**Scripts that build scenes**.
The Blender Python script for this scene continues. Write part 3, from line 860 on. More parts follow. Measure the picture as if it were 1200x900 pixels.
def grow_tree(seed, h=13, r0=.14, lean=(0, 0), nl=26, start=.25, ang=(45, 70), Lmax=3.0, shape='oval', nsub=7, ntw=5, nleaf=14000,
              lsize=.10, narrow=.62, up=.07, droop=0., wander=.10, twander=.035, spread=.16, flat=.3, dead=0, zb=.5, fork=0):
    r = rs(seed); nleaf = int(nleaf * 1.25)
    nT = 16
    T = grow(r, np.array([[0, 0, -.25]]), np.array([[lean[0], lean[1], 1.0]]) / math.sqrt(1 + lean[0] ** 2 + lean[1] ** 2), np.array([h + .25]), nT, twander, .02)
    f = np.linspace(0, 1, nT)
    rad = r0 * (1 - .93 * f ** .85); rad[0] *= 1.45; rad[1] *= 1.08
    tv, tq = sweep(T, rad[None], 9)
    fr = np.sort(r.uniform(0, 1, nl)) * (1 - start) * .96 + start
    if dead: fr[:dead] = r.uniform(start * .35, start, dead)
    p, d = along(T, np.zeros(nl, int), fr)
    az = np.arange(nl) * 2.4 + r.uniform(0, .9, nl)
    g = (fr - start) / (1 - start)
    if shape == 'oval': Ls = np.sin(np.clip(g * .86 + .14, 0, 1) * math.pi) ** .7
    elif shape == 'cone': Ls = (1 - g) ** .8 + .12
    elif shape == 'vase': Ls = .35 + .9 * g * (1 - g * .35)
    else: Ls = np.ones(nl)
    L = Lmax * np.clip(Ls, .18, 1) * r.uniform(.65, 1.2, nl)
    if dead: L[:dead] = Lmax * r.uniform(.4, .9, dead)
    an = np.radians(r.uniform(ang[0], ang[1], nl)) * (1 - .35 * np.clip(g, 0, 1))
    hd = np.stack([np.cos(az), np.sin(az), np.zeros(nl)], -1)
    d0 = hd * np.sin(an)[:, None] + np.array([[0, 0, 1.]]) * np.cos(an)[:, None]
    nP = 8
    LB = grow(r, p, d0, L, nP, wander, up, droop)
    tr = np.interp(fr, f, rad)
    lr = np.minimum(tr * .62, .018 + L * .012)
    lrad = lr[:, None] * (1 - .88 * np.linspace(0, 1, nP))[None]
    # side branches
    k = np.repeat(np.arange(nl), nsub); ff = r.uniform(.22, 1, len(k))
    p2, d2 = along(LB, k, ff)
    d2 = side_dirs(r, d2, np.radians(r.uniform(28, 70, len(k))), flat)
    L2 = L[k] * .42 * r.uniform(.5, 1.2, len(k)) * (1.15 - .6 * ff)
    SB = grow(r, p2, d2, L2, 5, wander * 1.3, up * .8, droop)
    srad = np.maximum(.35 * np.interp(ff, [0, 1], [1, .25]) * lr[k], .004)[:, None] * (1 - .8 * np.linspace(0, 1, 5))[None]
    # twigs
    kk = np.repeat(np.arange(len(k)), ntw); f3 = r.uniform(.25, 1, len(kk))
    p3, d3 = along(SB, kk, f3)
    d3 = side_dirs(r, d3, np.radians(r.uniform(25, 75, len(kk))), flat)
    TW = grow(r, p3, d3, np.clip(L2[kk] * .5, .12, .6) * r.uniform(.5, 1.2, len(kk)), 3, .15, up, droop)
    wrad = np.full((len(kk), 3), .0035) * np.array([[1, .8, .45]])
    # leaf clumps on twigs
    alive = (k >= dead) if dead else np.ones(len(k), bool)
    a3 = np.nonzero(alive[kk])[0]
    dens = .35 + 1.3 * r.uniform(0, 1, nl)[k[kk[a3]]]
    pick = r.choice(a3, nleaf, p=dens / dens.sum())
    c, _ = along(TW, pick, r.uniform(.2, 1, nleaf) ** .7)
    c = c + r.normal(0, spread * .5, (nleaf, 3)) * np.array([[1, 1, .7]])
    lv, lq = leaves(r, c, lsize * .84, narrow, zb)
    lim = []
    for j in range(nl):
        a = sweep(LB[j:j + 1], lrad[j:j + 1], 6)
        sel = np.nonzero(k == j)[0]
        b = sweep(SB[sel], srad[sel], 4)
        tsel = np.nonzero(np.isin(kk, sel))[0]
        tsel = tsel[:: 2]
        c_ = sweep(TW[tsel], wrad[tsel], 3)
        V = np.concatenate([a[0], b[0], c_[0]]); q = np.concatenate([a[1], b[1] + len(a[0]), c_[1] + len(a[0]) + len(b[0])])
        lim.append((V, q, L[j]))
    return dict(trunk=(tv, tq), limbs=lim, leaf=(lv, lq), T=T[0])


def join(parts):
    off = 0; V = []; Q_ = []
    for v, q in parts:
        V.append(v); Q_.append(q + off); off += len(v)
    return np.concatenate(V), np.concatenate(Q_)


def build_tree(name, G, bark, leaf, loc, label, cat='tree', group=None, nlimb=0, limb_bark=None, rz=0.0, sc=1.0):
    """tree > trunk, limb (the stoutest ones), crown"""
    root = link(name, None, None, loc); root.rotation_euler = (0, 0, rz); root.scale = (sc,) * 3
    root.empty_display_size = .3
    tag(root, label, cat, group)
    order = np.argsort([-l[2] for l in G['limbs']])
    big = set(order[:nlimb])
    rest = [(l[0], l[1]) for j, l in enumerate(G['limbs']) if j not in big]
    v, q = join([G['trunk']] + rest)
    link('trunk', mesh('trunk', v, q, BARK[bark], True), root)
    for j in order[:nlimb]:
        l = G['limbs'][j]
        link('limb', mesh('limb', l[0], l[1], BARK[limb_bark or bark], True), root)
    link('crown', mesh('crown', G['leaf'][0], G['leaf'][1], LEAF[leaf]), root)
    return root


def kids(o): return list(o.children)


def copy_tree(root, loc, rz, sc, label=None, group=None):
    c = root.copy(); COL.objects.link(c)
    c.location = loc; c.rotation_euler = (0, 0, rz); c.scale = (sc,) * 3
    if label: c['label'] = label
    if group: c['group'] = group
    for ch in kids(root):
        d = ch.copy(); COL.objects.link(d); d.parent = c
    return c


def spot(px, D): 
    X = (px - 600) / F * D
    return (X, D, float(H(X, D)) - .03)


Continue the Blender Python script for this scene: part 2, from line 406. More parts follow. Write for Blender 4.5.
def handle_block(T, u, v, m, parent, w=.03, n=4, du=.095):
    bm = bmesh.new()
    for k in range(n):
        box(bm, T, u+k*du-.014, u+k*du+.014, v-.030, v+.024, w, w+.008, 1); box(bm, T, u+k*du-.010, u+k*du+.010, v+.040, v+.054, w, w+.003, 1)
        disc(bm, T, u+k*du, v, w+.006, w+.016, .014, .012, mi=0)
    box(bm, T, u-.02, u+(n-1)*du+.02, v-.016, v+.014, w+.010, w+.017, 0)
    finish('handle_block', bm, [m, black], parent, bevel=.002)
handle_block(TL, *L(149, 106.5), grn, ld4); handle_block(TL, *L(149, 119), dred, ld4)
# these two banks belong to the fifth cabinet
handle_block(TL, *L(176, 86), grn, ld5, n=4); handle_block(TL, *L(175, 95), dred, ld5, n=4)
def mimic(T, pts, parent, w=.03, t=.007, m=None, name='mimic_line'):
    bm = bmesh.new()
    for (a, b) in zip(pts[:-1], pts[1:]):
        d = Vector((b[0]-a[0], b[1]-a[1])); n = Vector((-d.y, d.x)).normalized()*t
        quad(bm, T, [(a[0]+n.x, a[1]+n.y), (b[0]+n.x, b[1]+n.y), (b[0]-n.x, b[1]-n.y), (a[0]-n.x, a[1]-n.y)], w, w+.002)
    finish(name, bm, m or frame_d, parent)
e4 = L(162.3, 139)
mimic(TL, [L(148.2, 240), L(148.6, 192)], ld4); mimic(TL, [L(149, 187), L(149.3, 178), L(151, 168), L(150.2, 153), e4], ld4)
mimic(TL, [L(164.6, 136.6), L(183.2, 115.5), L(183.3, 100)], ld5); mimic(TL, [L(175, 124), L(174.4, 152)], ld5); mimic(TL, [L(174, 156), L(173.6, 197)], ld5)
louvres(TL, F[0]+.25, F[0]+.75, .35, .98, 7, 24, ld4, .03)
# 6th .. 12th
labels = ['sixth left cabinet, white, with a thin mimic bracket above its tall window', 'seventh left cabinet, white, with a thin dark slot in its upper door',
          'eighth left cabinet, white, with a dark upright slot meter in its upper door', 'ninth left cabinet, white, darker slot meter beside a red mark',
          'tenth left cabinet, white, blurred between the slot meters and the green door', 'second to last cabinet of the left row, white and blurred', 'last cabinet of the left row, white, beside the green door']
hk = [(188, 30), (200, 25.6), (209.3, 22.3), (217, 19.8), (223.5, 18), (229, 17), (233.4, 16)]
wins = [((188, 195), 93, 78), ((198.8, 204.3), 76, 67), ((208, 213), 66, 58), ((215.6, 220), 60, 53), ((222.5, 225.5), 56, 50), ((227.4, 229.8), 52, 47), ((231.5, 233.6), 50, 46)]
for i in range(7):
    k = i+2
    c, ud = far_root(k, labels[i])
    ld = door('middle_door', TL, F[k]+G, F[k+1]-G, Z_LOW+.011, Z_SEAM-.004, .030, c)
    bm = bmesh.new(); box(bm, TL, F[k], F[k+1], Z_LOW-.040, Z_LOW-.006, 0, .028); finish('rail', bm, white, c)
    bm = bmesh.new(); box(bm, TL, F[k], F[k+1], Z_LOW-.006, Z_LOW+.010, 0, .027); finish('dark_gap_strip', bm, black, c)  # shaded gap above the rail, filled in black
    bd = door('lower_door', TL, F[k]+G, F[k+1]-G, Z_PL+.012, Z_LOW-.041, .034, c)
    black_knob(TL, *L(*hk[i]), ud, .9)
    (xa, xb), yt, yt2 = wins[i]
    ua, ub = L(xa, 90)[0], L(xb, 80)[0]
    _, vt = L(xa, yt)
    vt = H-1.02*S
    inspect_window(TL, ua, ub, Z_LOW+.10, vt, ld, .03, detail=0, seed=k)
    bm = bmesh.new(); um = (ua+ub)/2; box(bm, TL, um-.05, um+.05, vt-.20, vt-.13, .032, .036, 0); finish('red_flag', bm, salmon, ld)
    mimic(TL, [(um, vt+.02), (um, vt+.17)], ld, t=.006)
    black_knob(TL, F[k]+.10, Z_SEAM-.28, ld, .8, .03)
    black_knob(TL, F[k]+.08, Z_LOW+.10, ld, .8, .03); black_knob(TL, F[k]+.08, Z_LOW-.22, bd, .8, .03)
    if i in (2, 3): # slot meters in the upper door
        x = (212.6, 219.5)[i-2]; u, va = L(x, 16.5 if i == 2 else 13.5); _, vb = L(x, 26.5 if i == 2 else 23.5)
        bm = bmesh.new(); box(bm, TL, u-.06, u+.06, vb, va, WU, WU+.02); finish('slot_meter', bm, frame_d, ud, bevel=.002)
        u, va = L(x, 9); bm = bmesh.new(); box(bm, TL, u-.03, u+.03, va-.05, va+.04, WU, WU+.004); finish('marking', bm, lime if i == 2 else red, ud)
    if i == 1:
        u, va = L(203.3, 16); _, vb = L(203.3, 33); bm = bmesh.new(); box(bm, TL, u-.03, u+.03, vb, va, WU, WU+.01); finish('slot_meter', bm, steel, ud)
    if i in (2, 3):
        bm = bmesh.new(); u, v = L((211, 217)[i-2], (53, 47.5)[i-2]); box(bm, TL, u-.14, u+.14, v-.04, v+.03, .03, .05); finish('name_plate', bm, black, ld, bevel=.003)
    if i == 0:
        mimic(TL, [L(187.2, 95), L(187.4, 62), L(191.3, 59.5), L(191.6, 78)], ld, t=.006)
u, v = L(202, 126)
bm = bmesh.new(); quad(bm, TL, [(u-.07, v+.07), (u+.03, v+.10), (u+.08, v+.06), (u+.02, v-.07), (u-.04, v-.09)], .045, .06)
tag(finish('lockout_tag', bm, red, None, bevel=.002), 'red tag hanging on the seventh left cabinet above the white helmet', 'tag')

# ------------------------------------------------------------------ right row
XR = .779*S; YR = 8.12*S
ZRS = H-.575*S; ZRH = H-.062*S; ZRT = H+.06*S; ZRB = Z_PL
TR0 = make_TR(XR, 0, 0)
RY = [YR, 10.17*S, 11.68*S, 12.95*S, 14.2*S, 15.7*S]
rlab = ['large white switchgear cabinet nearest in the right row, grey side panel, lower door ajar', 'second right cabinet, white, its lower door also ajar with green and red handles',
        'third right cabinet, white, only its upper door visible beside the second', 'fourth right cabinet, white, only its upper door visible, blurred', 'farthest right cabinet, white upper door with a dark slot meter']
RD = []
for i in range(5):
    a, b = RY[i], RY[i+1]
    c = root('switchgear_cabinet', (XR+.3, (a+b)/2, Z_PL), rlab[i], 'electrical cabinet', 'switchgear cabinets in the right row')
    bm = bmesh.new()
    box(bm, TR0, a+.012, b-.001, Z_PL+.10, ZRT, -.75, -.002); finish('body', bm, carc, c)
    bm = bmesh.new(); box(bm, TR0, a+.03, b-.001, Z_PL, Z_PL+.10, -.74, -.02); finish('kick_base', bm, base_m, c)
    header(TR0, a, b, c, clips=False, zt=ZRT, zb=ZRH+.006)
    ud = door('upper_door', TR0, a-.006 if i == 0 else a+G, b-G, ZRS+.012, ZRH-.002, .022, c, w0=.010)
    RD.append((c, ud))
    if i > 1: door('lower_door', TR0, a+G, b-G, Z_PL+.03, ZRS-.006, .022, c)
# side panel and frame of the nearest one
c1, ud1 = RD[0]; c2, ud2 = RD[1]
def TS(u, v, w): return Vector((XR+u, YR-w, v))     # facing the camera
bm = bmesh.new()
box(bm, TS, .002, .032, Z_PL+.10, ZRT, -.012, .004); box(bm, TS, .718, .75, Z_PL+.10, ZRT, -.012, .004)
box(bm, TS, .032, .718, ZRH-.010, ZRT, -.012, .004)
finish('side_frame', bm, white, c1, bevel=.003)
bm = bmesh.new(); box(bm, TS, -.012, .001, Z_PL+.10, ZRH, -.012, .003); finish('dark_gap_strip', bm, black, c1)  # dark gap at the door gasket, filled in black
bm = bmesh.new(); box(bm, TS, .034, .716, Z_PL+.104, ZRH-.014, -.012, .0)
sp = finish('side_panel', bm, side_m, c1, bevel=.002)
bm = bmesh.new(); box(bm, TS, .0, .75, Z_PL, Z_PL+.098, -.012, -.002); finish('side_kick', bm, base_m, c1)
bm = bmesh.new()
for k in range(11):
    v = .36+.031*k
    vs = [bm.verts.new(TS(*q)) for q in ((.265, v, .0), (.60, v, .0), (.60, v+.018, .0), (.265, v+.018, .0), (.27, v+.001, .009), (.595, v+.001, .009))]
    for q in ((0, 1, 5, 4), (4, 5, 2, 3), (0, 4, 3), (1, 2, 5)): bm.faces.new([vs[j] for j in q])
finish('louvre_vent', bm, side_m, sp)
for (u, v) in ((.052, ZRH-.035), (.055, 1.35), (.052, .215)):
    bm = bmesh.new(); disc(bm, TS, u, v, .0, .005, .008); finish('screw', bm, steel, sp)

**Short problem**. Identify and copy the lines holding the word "More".

**Answer to the task**.
The Blender Python script for this scene continues. Write part 3, from line 860 on. More parts follow. Measure the picture as if it were 1200x900 pixels.
Continue the Blender Python script for this scene: part 2, from line 406. More parts follow. Write for Blender 4.5.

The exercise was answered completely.